Requirement: Return, exactly as written, every line from the first line of the data below through the line that contains "S.cycles.caustics_refractive = False".

Data extract:
>> start
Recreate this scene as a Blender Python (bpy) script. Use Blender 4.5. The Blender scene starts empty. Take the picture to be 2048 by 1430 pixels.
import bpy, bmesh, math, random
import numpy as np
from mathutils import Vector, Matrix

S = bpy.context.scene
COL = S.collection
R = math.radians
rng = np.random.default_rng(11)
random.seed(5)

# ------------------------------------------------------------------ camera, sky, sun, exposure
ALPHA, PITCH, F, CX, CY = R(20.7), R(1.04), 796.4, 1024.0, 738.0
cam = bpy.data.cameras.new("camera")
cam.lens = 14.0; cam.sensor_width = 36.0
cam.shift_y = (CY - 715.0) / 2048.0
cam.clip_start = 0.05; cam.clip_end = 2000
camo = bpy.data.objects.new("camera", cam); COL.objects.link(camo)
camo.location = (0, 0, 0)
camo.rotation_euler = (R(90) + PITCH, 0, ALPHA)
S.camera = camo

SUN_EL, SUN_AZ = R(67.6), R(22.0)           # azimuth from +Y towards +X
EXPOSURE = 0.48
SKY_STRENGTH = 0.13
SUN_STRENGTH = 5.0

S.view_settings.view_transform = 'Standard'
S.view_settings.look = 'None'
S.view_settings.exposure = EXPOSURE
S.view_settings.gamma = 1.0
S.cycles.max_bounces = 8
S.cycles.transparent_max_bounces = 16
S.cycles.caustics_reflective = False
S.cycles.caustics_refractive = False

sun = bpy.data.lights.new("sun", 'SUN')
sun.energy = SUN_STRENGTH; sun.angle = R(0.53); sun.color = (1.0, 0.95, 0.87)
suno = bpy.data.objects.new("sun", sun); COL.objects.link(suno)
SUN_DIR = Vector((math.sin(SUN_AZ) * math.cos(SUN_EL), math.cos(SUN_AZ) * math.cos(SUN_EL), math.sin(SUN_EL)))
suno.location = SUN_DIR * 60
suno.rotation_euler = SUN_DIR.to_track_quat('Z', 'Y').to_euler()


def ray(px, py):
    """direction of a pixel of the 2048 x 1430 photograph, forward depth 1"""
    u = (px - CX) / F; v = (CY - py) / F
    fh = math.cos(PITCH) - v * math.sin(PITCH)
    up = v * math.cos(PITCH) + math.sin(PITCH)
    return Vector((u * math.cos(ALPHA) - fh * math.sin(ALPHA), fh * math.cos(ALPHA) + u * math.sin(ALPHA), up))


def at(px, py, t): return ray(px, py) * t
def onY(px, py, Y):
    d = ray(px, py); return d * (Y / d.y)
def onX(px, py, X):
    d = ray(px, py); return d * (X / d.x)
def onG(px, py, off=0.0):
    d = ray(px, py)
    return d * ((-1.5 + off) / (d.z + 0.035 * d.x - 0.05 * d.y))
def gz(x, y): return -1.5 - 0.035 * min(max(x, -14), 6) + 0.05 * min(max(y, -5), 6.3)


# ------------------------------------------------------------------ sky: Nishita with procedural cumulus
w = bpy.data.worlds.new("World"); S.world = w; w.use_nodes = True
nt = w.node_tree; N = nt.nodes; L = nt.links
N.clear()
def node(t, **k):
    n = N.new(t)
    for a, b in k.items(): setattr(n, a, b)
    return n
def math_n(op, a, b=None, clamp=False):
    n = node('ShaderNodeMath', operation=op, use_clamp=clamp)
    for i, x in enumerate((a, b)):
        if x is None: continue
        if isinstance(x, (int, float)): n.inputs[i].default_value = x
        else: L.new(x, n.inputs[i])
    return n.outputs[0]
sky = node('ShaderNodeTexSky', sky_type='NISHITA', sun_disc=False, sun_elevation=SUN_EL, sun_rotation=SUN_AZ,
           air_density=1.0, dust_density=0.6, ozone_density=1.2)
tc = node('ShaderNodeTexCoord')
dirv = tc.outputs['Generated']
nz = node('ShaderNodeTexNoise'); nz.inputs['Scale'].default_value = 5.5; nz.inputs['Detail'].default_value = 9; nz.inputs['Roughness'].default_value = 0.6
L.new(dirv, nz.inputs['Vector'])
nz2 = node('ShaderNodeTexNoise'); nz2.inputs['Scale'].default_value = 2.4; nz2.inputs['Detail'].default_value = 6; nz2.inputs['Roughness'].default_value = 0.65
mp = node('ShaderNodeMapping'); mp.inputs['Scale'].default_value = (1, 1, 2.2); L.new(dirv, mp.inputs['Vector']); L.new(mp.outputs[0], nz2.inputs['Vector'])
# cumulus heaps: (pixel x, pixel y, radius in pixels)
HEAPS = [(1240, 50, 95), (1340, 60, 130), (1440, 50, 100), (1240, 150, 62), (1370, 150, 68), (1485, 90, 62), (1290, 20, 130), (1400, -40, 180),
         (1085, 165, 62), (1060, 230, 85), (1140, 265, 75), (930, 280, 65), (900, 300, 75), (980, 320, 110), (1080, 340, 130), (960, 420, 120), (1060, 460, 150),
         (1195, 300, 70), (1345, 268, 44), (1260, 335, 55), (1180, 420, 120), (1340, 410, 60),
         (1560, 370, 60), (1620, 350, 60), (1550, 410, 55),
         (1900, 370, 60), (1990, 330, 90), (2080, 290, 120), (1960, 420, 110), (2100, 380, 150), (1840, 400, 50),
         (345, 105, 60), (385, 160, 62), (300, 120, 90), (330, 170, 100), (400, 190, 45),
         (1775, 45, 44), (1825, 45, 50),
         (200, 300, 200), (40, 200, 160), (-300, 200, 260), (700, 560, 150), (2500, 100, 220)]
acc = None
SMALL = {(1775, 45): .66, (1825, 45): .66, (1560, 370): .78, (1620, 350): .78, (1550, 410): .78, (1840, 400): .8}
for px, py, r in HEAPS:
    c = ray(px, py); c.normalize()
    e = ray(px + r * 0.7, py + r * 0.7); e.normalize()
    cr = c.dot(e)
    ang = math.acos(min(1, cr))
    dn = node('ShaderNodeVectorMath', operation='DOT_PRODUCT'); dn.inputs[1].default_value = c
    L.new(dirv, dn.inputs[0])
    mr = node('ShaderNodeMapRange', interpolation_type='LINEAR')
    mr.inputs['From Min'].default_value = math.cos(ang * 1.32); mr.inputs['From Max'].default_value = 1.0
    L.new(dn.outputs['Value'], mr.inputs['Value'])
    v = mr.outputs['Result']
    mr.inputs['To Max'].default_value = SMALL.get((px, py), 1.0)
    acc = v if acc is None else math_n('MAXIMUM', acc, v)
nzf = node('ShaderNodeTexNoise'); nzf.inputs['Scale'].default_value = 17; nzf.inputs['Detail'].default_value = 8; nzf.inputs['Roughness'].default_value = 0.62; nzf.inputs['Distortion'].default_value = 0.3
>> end
Finished answer:
Recreate this scene as a Blender Python (bpy) script. Use Blender 4.5. The Blender scene starts empty. Take the picture to be 2048 by 1430 pixels.
import bpy, bmesh, math, random
import numpy as np
from mathutils import Vector, Matrix

S = bpy.context.scene
COL = S.collection
R = math.radians
rng = np.random.default_rng(11)
random.seed(5)

# ------------------------------------------------------------------ camera, sky, sun, exposure
ALPHA, PITCH, F, CX, CY = R(20.7), R(1.04), 796.4, 1024.0, 738.0
cam = bpy.data.cameras.new("camera")
cam.lens = 14.0; cam.sensor_width = 36.0
cam.shift_y = (CY - 715.0) / 2048.0
cam.clip_start = 0.05; cam.clip_end = 2000
camo = bpy.data.objects.new("camera", cam); COL.objects.link(camo)
camo.location = (0, 0, 0)
camo.rotation_euler = (R(90) + PITCH, 0, ALPHA)
S.camera = camo

SUN_EL, SUN_AZ = R(67.6), R(22.0)           # azimuth from +Y towards +X
EXPOSURE = 0.48
SKY_STRENGTH = 0.13
SUN_STRENGTH = 5.0

S.view_settings.view_transform = 'Standard'
S.view_settings.look = 'None'
S.view_settings.exposure = EXPOSURE
S.view_settings.gamma = 1.0
S.cycles.max_bounces = 8
S.cycles.transparent_max_bounces = 16
S.cycles.caustics_reflective = False
S.cycles.caustics_refractive = False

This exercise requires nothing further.